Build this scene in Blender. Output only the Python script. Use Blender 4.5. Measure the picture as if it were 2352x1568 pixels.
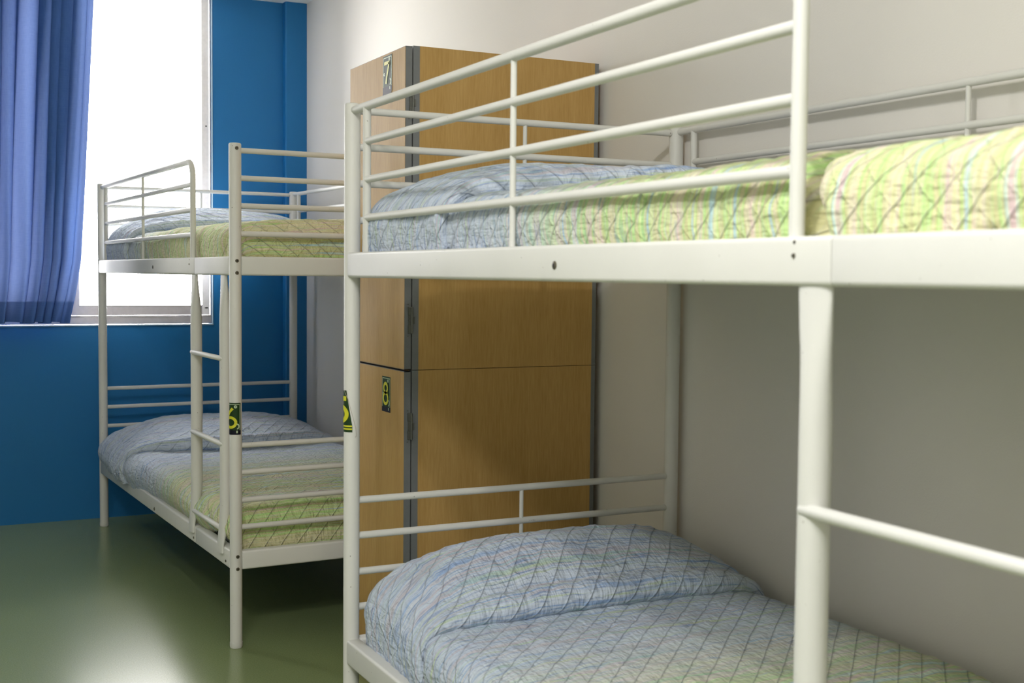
import bpy, math, random
import numpy as np
from mathutils import Matrix, Vector

for o in list(bpy.data.objects): bpy.data.objects.remove(o, do_unlink=True)
scn = bpy.context.scene
COL = scn.collection
random.seed(4); RNG = np.random.default_rng(7)

# ------------------------------------------------------------------ camera
CAM = dict(f=2828.4, loc=(-0.99577, -2.82334, 1.20208), yaw=-0.46849, pitch=-0.0541, roll=0.00946)
cd = bpy.data.cameras.new('camera'); cam = bpy.data.objects.new('camera', cd); COL.objects.link(cam)
cd.sensor_width = 36; cd.lens = CAM['f']/2352*36; cd.clip_start = .02; cd.clip_end = 60
yw, pt, rl = CAM['yaw'], CAM['pitch'], CAM['roll']
fw = Vector((-math.sin(yw), math.cos(yw), 0)); rt = Vector((math.cos(yw), math.sin(yw), 0)); up = Vector((0, 0, 1))
f2 = fw*math.cos(pt) + up*math.sin(pt); u2 = up*math.cos(pt) - fw*math.sin(pt)
r3 = rt*math.cos(rl) + u2*math.sin(rl); u3 = u2*math.cos(rl) - rt*math.sin(rl)
m = Matrix((r3, u3, -f2)).transposed().to_4x4(); m.translation = Vector(CAM['loc']); cam.matrix_world = m
cd.dof.use_dof = True; cd.dof.focus_distance = 4.0; cd.dof.aperture_fstop = 7.0
scn.camera = cam

# ------------------------------------------------------------------ light and exposure
WORLD_STRENGTH = 22.0
KEY = dict(loc=(-0.90, -2.00, 2.47), energy=40.0, color=(1.0, .96, .92), radius=.045)
SOFT = dict(loc=(-1.45, -2.35, 2.545), energy=38.0, color=(.97, .99, 1.0), sx=.30, sy=1.2)  # added soft fill, stands in for ceiling bounce
w = bpy.data.worlds.new('world'); scn.world = w; w.use_nodes = True
bg = w.node_tree.nodes['Background']; bg.inputs[0].default_value = (1.0, .955, .935, 1); bg.inputs[1].default_value = WORLD_STRENGTH
scn.view_settings.view_transform = 'Standard'; scn.view_settings.look = 'None'
scn.view_settings.exposure = 0.36; scn.view_settings.gamma = 1.0; scn.view_settings.use_curve_mapping = False
scn.cycles.caustics_refractive = False; scn.cycles.sample_clamp_indirect = 6.0
scn.cycles.max_bounces = 10; scn.cycles.diffuse_bounces = 6; scn.cycles.glossy_bounces = 4; scn.cycles.transparent_max_bounces = 12
# a portal over the window opening guides the daylight
pl = bpy.data.lights.new('daylight_portal', 'AREA'); pl.shape = 'RECTANGLE'; pl.size = 2.0; pl.size_y = 1.62
pl.cycles.is_portal = True
po = bpy.data.objects.new('daylight_portal', pl); COL.objects.link(po)
po.location = (-.55, 3.52, 1.755); po.rotation_euler = (math.radians(-90), 0, 0)

# ------------------------------------------------------------------ node helpers
def nmat(name):
    mt = bpy.data.materials.new(name); mt.use_nodes = True
    nt = mt.node_tree; return mt, nt, nt.nodes['Principled BSDF']
def N(nt, typ, **kw):
    n = nt.nodes.new(typ)
    for k, v in kw.items():
        if k.startswith('i_'):
            key = k[2:]; key = int(key) if key.isdigit() else key.replace('_', ' ')
            n.inputs[key].default_value = v
        else: setattr(n, k, v)
    return n
def lk(nt, a, b): nt.links.new(a, b)
def mathn(nt, op, a, b=None, c=None):
    n = N(nt, 'ShaderNodeMath', operation=op)
    for i, v in enumerate((a, b, c)):
        if v is None: continue
        if isinstance(v, (int, float)): n.inputs[i].default_value = v
        else: lk(nt, v, n.inputs[i])
    return n.outputs[0]
def comb(nt, x, y, z=0.0):
    n = N(nt, 'ShaderNodeCombineXYZ')
    for i, v in enumerate((x, y, z)):
        if isinstance(v, (int, float)): n.inputs[i].default_value = v
        else: lk(nt, v, n.inputs[i])
    return n.outputs[0]
def ramp(nt, fac, stops, interp='LINEAR'):
    n = N(nt, 'ShaderNodeValToRGB'); cr = n.color_ramp; cr.interpolation = interp
    while len(cr.elements) < len(stops): cr.elements.new(.5)
    for e, (p, c) in zip(cr.elements, stops): e.position = p; e.color = (*c, 1)
    lk(nt, fac, n.inputs[0]); return n.outputs[0]
def mix(nt, fac, a, b, mode='MIX'):
    n = N(nt, 'ShaderNodeMix', data_type='RGBA', blend_type=mode)
    for i, v in ((0, fac), (6, a), (7, b)):
        if isinstance(v, (int, float)): n.inputs[i].default_value = v
        elif isinstance(v, tuple): n.inputs[i].default_value = (*v, 1)
        else: lk(nt, v, n.inputs[i])
    return n.outputs[2]
def noise(nt, vec, scale, detail=2, rough=.5):
    n = N(nt, 'ShaderNodeTexNoise'); n.inputs['Scale'].default_value = scale
    n.inputs['Detail'].default_value = detail; n.inputs['Roughness'].default_value = rough
    if vec is not None: lk(nt, vec, n.inputs['Vector'])
    return n.outputs['Fac']
def bump(nt, h, bsdf, strength=.3, dist=.002):
    n = N(nt, 'ShaderNodeBump'); n.inputs['Strength'].default_value = strength; n.inputs['Distance'].default_value = dist
    lk(nt, h, n.inputs['Height']); lk(nt, n.outputs[0], bsdf.inputs['Normal']); return n
def objco(nt): return N(nt, 'ShaderNodeTexCoord').outputs['Object']
def srgb(r, g, b):
    f = lambda c: (c/255/12.92 if c/255 <= .04045 else ((c/255+.055)/1.055)**2.4)
    return (f(r), f(g), f(b))

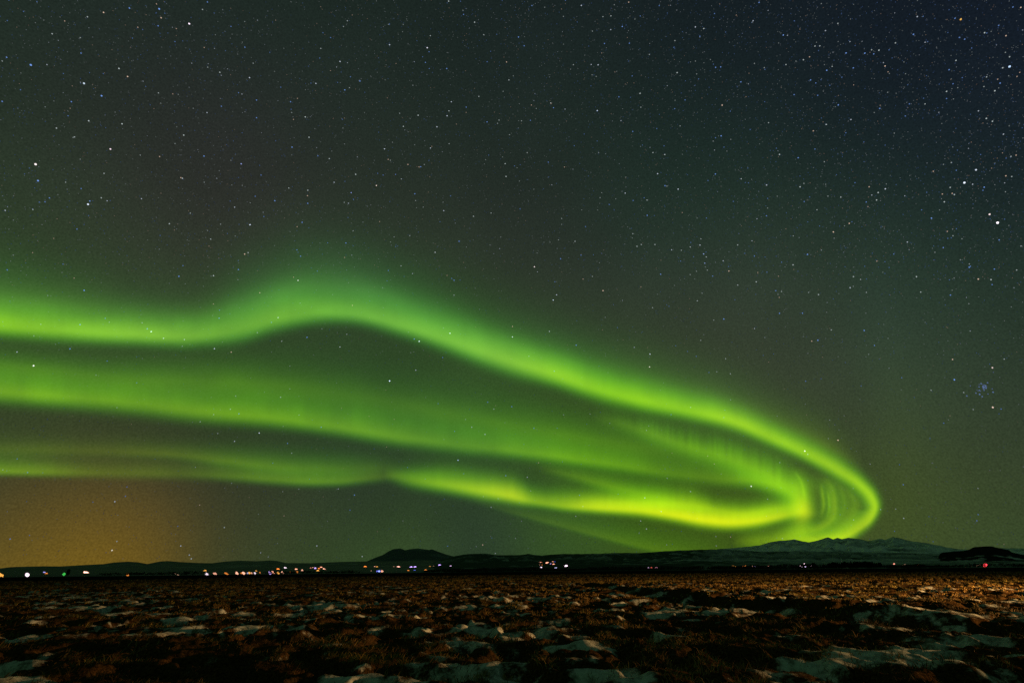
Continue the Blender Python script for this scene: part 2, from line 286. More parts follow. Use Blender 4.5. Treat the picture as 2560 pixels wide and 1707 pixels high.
# faint field: thousands, denser towards the upper right
n = 42000
px = rng.uniform(-350, 2910, n); py = rng.uniform(-500, 1400, n)
dens = 0.62 + 0.42*sstep(600, 2300, px)*sstep(1250, 500, py) + 0.25*sstep(700, 1500, px)*sstep(500, 150, py)
dens *= np.where(py > 700, 0.5, 1.0)*(0.75+0.5*fbm(px/180, py/180, 3, 5))
keep = rng.random(n) < dens; px, py = px[keep], py[keep]; n = len(px)
mag = rng.random(n)**18
rad = (0.95 + 0.75*mag)*(1-0.22*(np.hypot(px-1280, py-853)/1500)**2)
pick = rng.random(n)
c = np.where((pick < 0.36)[:, None], BLUE, np.where((pick < 0.5)[:, None], WHITE, np.where((pick < 0.6)[:, None], WARM, GREY)))
inten = (0.06 + 0.13*rng.random(n)**2 + 0.6*mag)*np.where(py > 900, 0.6, 1.0)
tag(star_mesh('stars', px, py, rad, c*inten[:, None]), 'countless faint white and blue stars scattered over the whole night sky', 'stars', kind='stuff')
# brighter named ones, each a thing
STARS = [
 (89, 411, 3.9, 1.6, (1, .86, .86), 'bright white star near the left edge with a blue star close below it'),
 (95, 452, 3.1, 1.0, BLUE, 'blue star close below the bright white star near the left edge'),
 (77, 163, 3.4, 1.0, BLUE, 'clear blue star highest near the left edge of the sky'),
 (220, 511, 3.2, 1.5, WHITE, 'white star in the left sky well below the pink star over two blue ones'),
 (210, 209, 2.9, 1.1, (.7, .85, 1), 'pale blue white star in the upper left sky'),
 (473, 60, 2.9, 1.6, (1, .85, 1), 'pinkish white star near the top edge on the left'),
 (398, 23, 2.7, 1.0, BLUE, 'blue star at the top edge left of the pinkish white one'),
 (276, 373, 2.6, 1.3, (1, .8, .9), 'pink white star above a pair of blue stars on the left'),
 (254, 240, 2.6, 1.0, BLUE, 'blue star below the pale blue white one in the upper left'),
 (603, 410, 2.3, 1.0, (.4, .5, 1), 'deep blue star alone in the middle of the upper left sky'),
 (625, 562, 2.4, 1.3, WHITE, 'white star above the crest of the upper aurora band'),
 (1068, 120, 2.4, 1.3, (.85, .85, 1), 'white star near the top edge left of the middle'),
 (941, 464, 2.3, 1.3, (1, .8, .7), 'warm cream star with a blue star to its left'),
 (878, 482, 2.2, 1.0, (.35, .45, 1), 'blue star just left of the warm cream star'),
 (1336, 667, 2.4, 1.5, (1, .85, .85), 'warm white star in the middle of the picture above the aurora'),
 (1383, 750, 2.3, 1.3, (.7, .85, 1), 'blue white star just below the warm white one in the middle of the sky'),
 (1759, 635, 2.3, 1.0, (.4, .55, 1), 'upper blue star of a close pair right of the middle'),
 (1762, 658, 2.1, .9, (.4, .55, 1), 'lower blue star of a close pair right of the middle'),
 (1125, 833, 2.5, 1.3, (.8, 1, .95), 'white star on the falling slope of the upper aurora band'),
 (1048, 853, 2.9, 1.2, (.75, 1, .95), 'whitish double star on the lower edge of the upper aurora band'),
 (1281, 842, 2.3, 1.2, (.8, 1, 1), 'pale star just above the falling part of the upper band'),
 (974, 952, 2.9, 1.7, (.65, .8, 1), 'brilliant blue white star in the dark gap under the upper aurora band'),
 (84, 914, 3.0, 1.4, (1, 1, .95), 'white star in the gap between bands at the left edge'),
 (378, 829, 2.6, 1.1, (.7, 1, .9), 'pale green white star shining through the upper band on the left'),
 (745, 701, 2.3, 1.2, (.95, 1, .9), 'white star just above the hump of the upper aurora band'),
 (1145, 1150, 2.3, 1.1, (.5, .65, 1), 'blue white star in the dark channel left of the bright lower band'),
 (648, 1082, 2.2, 1.0, WHITE, 'white star in the dark channel below the middle aurora band'),
 (2411, 457, 3.6, 1.8, (.75, .85, 1), 'brilliant blue white star left of and above the brightest star on the right'),
 (2494, 557, 4.2, 2.2, (1, .9, 1), 'brightest white star of the right sky near the right edge'),
 (2474, 536, 2.8, 1.3, (1, .8, .8), 'pinkish star touching the brightest right star on its upper left'),
 (2524, 167, 3.5, 1.6, (.5, .7, 1), 'bright blue star near the upper right corner'),
 (2402, 49, 2.8, 1.1, (1, .55, .12), 'orange star near the top edge on the right'),
 (2440, 425, 2.7, 1.1, (.75, .85, 1), 'blue white star above the brilliant one on the right'),
 (2482, 1018, 2.8, 1.1, (1, .72, .6), 'orange white star just below the small star cluster'),
 (2481, 919, 2.5, 1.0, (1, .8, .75), 'pale pink star just above the small star cluster'),
 (2386, 949, 2.6, 1.0, BLUE, 'blue star left of the small star cluster'),
 (1625, 885, 2.2, 1.1, WHITE, 'white star just above another over the upper band right of the middle'),
 (1624, 917, 2.3, 1.1, (1, .95, .8), 'cream star closely above the upper band below a white star'),
 (2012, 1127, 2.7, 1.3, (1, 1, .9), 'white star shining through the upper band near its hook'),
 (1878, 1215, 2.6, 1.2, (1, 1, .9), 'white star in the dark gap left of the bright knot'),
 (2095, 1100, 2.3, 1.0, (1, .7, .5), 'orange star above the hook of the upper band'),
 (280, 1375, 2.6, .9, (1, .9, .7), 'pale star low in the orange town glow'),
]
for (x, y, r, s, c, lab) in STARS:
    tag(star_mesh('star', [x], [y], [r*(0.66 if r < 3 else 0.58)], [np.array(c)*s*0.8]), lab, 'star', 'brightest stars of the sky')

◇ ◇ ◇

INSTRUCTIONS TO FOLLOW – Exactly as they appear, print the lines of the listing above from its first line through the line that contains "random.seed(4); RNG = np.random.default_rng(7)", minus the pictures.

OUTPUT OF THE EXERCISE –
Build this scene in Blender. Output only the Python script. Use Blender 4.5. Measure the picture as if it were 2352x1568 pixels.
import bpy, math, random
import numpy as np
from mathutils import Matrix, Vector

for o in list(bpy.data.objects): bpy.data.objects.remove(o, do_unlink=True)
scn = bpy.context.scene
COL = scn.collection
random.seed(4); RNG = np.random.default_rng(7)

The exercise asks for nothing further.